Desde un punto de vista histórico, podemos encontrar innumerables ejemplos que rompen esa asociación automática. La participación de los movimientos feminista y de mujeres en la lucha antifascista ha sido paradigmática. No hay que remontarse mucho en nuestra propia historia para encontrar ejemplos, y si alguien está interesado en el tema puede leer el magnífico libro de Mary Nash: Rojas. Las mujeres republicanas en la Guerra Civil. Si bien el papel de las mujeres en la defensa antifascista de la República se concentró en la retaguardia –sobre todo tras la desaparición del brigadismo–, como correspondía a una sociedad que seguía siendo patriarcal y donde operaba una fuerte división sexual en todos los ámbitos, esto no significa que ellas cuestionaran el militarismo o tuvieran aversión por la guerra. Por ejemplo, a pesar del trasfondo pacifista de la Agrupación de Mujeres Antifascistas (AMA) y de su temprana incorporación al movimiento pacifista internacional, sus miembros participaron activamente apoyando el estímulo militar masculino para el esfuerzo bélico. Consignas como “más vale ser viudas de héroes que esposas de cobardes” o “nunca hemos criado cobardes, los hijos no deben faltar a su deber” fueron proclamadas por esas pacifistas.
Siguiendo a Nash, la organización anarquista Mujeres Libres denunció la coacción que entrañaba el reclutamiento de soldados por mujeres, pero al mismo tiempo llamó a la movilización general y exigió disponer de mejor armamento. Es cierto que cuando llegó el momento de movilizar a la llamada “quinta del biberón”, muchas mujeres, la mayoría de las cuales no militaba en esos movimientos, se resistieron al alistamiento de sus hijos, casi niños, y comenzaron a desechar las anteriores consignas sobre la maternidad como deber para con la patria.
Las mujeres fueron clave en la retaguardia republicana, como maestras y formadoras, confeccionando uniformes y produciendo munición, como madrinas de guerra que se carteaban con soldados en el frente, y cuidando y manteniendo a la población civil. La división de roles siempre estuvo presente y hasta fue justificada por estas organizaciones de mujeres, incluida Mujeres Libres. Los esfuerzos de las mujeres fueron clave para el frente, pero sobre todo lo fueron al permitir que la sociedad civil sobreviviera y resistiera, porque las mujeres que militaban en los grupos feministas y en el movimiento de mujeres querían participar en la lucha antifascista y mantener los derechos conquistados durante la Segunda República. Si se entiende esa postura, tal vez resulte más comprensible la participación de las mujeres en la resistencia armada en Ucrania o el apoyo de partidos que se autodenominan feministas al pueblo ucraniano.

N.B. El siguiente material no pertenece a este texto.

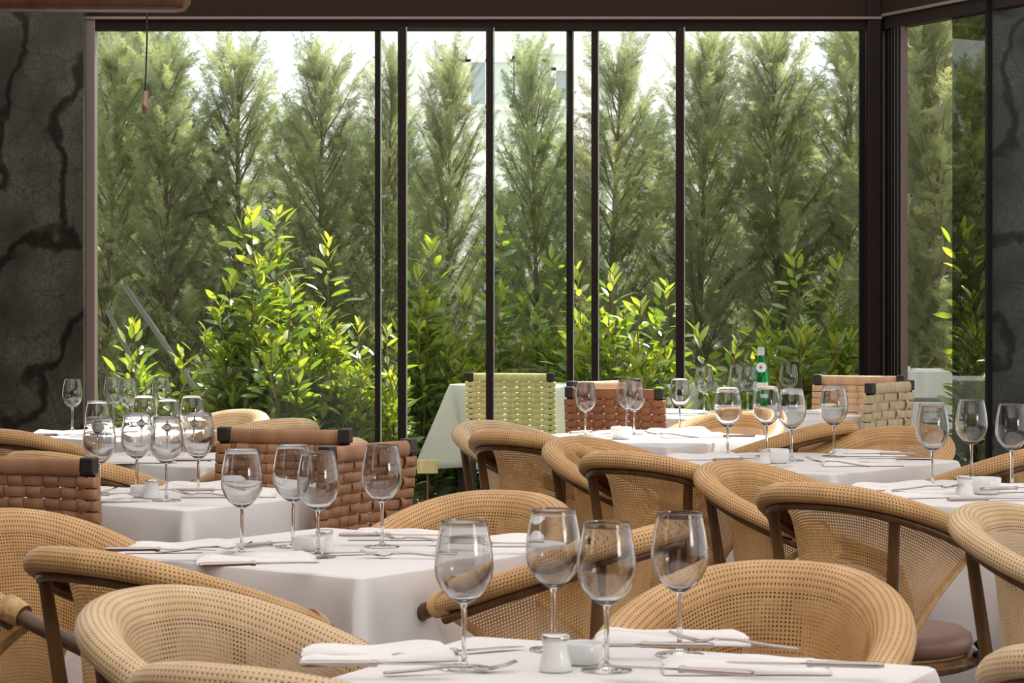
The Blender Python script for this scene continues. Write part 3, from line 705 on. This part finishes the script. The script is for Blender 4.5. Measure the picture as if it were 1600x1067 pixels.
# ---------------------------------------------------------------- tables and cloths
def rounded_square(hs, rad, n=20):
    """perimeter points with outward normals and distance to the nearest corner"""
    out = []
    for q in range(4):
        ang = q * math.pi / 2; c, s = math.cos(ang), math.sin(ang)
        def rot(x, y): return (x * c - y * s, x * s + y * c)
        for k in range(n):
            t = -1 + 2 * k / n
            t = math.sin(math.pi / 2 * t)
            y = t * (hs - rad); out.append((*rot(hs, y), *rot(1, 0), hs - rad - abs(y), q if y > 0 else (q - 1) % 4))
        for k in range(6):
            a = (k + .5) / 6 * math.pi / 2 ; x_, y_ = hs - rad + rad * math.cos(a), hs - rad + rad * math.sin(a)
            out.append((*rot(x_, y_), *rot(math.cos(a), math.sin(a)), 0.0, q))
    return out
def cloth_mesh(hs, drop, seed):
    r = np.random.default_rng(seed); per = rounded_square(hs, .014, 44); rows = []; n = len(per)
    for f in (.0, .25, .5, .75, .93): rows.append([(p[0] * f if f else 0, p[1] * f if f else 0, 0) for p in per])
    for dz, sc in ((-.0, .985), (-.003, 1.0), (-.010, 1.008)): rows.append([(p[0] * sc, p[1] * sc, dz) for p in per])
    ph = r.uniform(0, 6.28, 8); amp = r.uniform(.004, .013, 8)
    for k in range(1, 13):
        t = k / 12; row = []
        for i, (x, y, nx, ny, s, q) in enumerate(per):
            cx = math.cos(q * math.pi / 2 + math.pi / 4); cy = math.sin(q * math.pi / 2 + math.pi / 4)
            cw = .012 + .085 * t; bump = max(0, 1 - s / cw); val = math.exp(-((s - cw * 1.15) / (.02 + .04 * t)) ** 2); val2 = math.exp(-((s - .25) / .05) ** 2)
            lat = i / n * 2 * math.pi; rip = sum(amp[j] * math.sin((j + 3) * lat * 1.7 + ph[j]) for j in range(8)) * .6
            o_n = .007 + t * (.012 + rip - .050 * val + .016 * val2); o_c = t * .165 * bump
            zz = -.012 - drop * t * (1 + .05 * bump) 
            row.append((x + nx * o_n + cx * o_c, y + ny * o_n + cy * o_c, zz))
        rows.append(row)
    mb = MB(); mb.loft(rows, close_v=True); return mb
TAB = {}
def table(key, Fx, Fy, a, s, label, seed, drop=.46):
    a = R(a); fr = Vector((math.cos(a), math.sin(a))); fl = Vector((-math.sin(a), math.cos(a)))
    c = Vector((Fx, Fy)) + fr * s / 2 + fl * s / 2
    t = thing('dining_table', 'dining table under the ' + label, 'table', (c.x, c.y, 0), a, 'dining tables')
    MB().box((0, 0, .722), (s - .02, s - .02, .028)).build('tabletop', M['bamboo'], t, smooth=False, bevel=.004)
    for i in (-1, 1):
        for j in (-1, 1): MB().box((i * (s / 2 - .06), j * (s / 2 - .06), .354), (.045, .045, .708)).build('leg', M['frame'], t, smooth=False, bevel=.003)
    cl = cloth_mesh(s / 2, drop, seed).build('tablecloth', M['cloth']); cl.data.set_sharp_from_angle(angle=R(24)); cl.location = (c.x, c.y, TOP); cl.rotation_euler = (0, 0, a)
    so = cl.modifiers.new('thick', 'SOLIDIFY'); so.thickness = .0022; so.offset = -1
    tag(cl, label, 'tablecloth', 'white tablecloths'); TAB[key] = (c, a, s)
def corner(px, py): return on_table(px, py)
def from_back(px, py, a, s):
    x, y = on_table(px, py); a = R(a); return x - s * (math.cos(a) - math.sin(a)), y - s * (math.sin(a) + math.cos(a))
x, y = from_back(738, 993, 65, .76); table('A', x, y, 65, .76, 'white tablecloth on the table nearest the camera', 1)
x, y = corner(562, 903); table('B', x, y, 53, .70, 'white tablecloth with a pointed front fold, second table from the front', 2)
x, y = corner(291, 797); table('G', x, y, 55, .63, 'white tablecloth beside the strap chair at the left edge', 3)
x, y = corner(316, 731); table('H', x, y, 50, .70, 'white tablecloth on the narrow strip of table behind the left glasses', 4)
x, y = corner(200, 690); table('I', x, y, 50, .66, 'sunlit white tablecloth nearest the left marble wall', 5)
x, y = corner(1302, 741); table('C', x, y, 50, .72, 'white tablecloth right of centre with brown cane chairs in front', 6)
x, y = corner(1640, 801); table('D', x, y, 50, .72, 'white tablecloth running out of the right edge', 7)
x, y = corner(1045, 698); table('E', x, y, 52, .72, 'white tablecloth on the centre table in front of the red-brown chair', 8)
x, y = corner(1184, 660); table('K', x, y, 45, .72, 'bright white tablecloth under the green bottle', 9)
table('O', at(815, 13.05), 13.05, 40, .60, 'white tablecloth outside behind the straw chair', 10, .42)
table('P', at(1045, 13.5), 13.5, 45, .4, 'pale tablecloth outside left of the last mullion', 11, .42)
PH = {'A': 'the nearest table', 'B': 'the second table from the front', 'G': 'the left table beside the edge strap chair', 'H': 'the narrow left table fourth from the front',
      'I': 'the far left table near the marble wall', 'C': 'the right table behind the brown chairs', 'D': 'the table cut by the right edge', 'E': 'the centre table before the red-brown chair', 'K': 'the far table with the green bottle'}
ORD = {1: ['the only one'], 2: ['left of two', 'right of two'], 3: ['leftmost of three', 'middle of three', 'rightmost of three'], 4: ['leftmost of four', 'second from left', 'third from left', 'rightmost of four'],
       5: ['leftmost', 'second from left', 'third from left', 'fourth from left', 'rightmost']}

# ---------------------------------------------------------------- wine glasses
def wine_glass():
    root = thing('wine_glass', '', 'wine glass', group='wine glasses')
    # outside and inside profile of the bowl; height 0.215
    bo = [(.0050, .0935), (.012, .0965), (.024, .105), (.035, .118), (.0415, .133), (.0432, .147), (.0425, .164), (.0395, .185), (.0355, .205), (.0340, .2125), (.03385, .2147)]
    th = .0011
    bi = [(.0336, .2152), (.03335, .2147)] + [(max(r_ - th, .0), z_ + (.0012 if r_ > .02 else .002)) for r_, z_ in bo[::-1][2:-1]] + [(.004, .0985), (.0006, .098)]
    MB().lathe(bo + bi, 64).build('bowl', M['glass'], root)
    MB().lathe([(.0070, .0065), (.0048, .011), (.0038, .025), (.0036, .05), (.0037, .075), (.0042, .088), (.0050, .0935)], 20).build('stem', M['glass'], root)
    MB().lathe([(.001, .0003), (.0365, .0003), (.0372, .0010), (.0365, .0018), (.026, .0026), (.014, .0042), (.0070, .0065)], 40).build('foot', M['glass'], root)
    return root
PROTO['wg'] = (wine_glass(), False)
GL = {'A': (.215, [(725, 815), (865, 797), (948, 817), (1062, 802)]), 'B': (.215, [(378, 703), (458, 696), (497, 706), (597, 696)]),
      'G': (.213, [(155, 652), (214, 646), (260, 652), (310, 646)]), 'H': (.19, [(152, 627), (225, 619), (262, 624), (300, 619)]),
      'I': (.19, [(113, 593), (177, 590), (199, 592), (252, 589)]), 'C': (.222, [(1137, 606), (1198, 604), (1237, 608), (1303, 604)]),
      'D': (.225, [(1457, 632), (1518, 625), (1581, 632)]), 'E': (.19, [(915, 598), (979, 594), (991, 597), (1062, 592)]), 'K': (.197, [(1100, 573), (1153, 569), (1168, 572), (1232, 569)])}
ZT = TOP + .0012
for key, (h, lst) in GL.items():
    for i, (px, py) in enumerate(lst):
        Y = F * (CZ - TOP - h) / (py - HOR)
        o = place('wg', (at(px, Y), Y, ZT), random.uniform(0, 6), 'empty wine glass on %s, %s' % (PH[key], ORD[len(lst)][i]), 'wine glasses', h / .215)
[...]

También sería interesante tener en cuenta, para contextualizar esta discusión en el momento actual y el conflicto ucraniano, la financiación del entorno de Putin no sólo a los grupos de extrema derecha orientados a desestabilizar las democracias y la Unión Europea, sino directamente al antifeminismo. El informe La punta del iceberg, elaborado por el Foro Parlamentario Europeo sobre Derechos Sexuales y Reproductivos, denuncia que dos oligarcas rusos, Vladimir Yakunin y Konstantin Malofeev, han empleados estos últimos años más de 170 millones de euros en financiar la lucha contra el feminismo, la diversidad de género y la aceptación de formas de familia distintas a la “tradicional” en Europa. Esta guerra está cambiando muchos rumbos, esperemos que también modifique la actitud tolerante al auge de movimientos de extrema derecha antifeministas
La maquinaria de influencia de Putin ha trabajado para minar los derechos de las mujeres y las personas LGTBI a través de la desinformación y la financiación de campañas antigénero cuyo objetivo era crear división social en el interior de cada país y entre los Estados de la Unión Europea, identificando esta institución con la decadencia moral frente al familismo y los valores tradicionales que los movimientos de extrema derecha defienden y que son un serio peligro para los derechos de las mujeres y el futuro de nuestras hijas. La iglesia ortodoxa rusa ha llegado a justificar el envío de bombas a Ucrania por esta causa.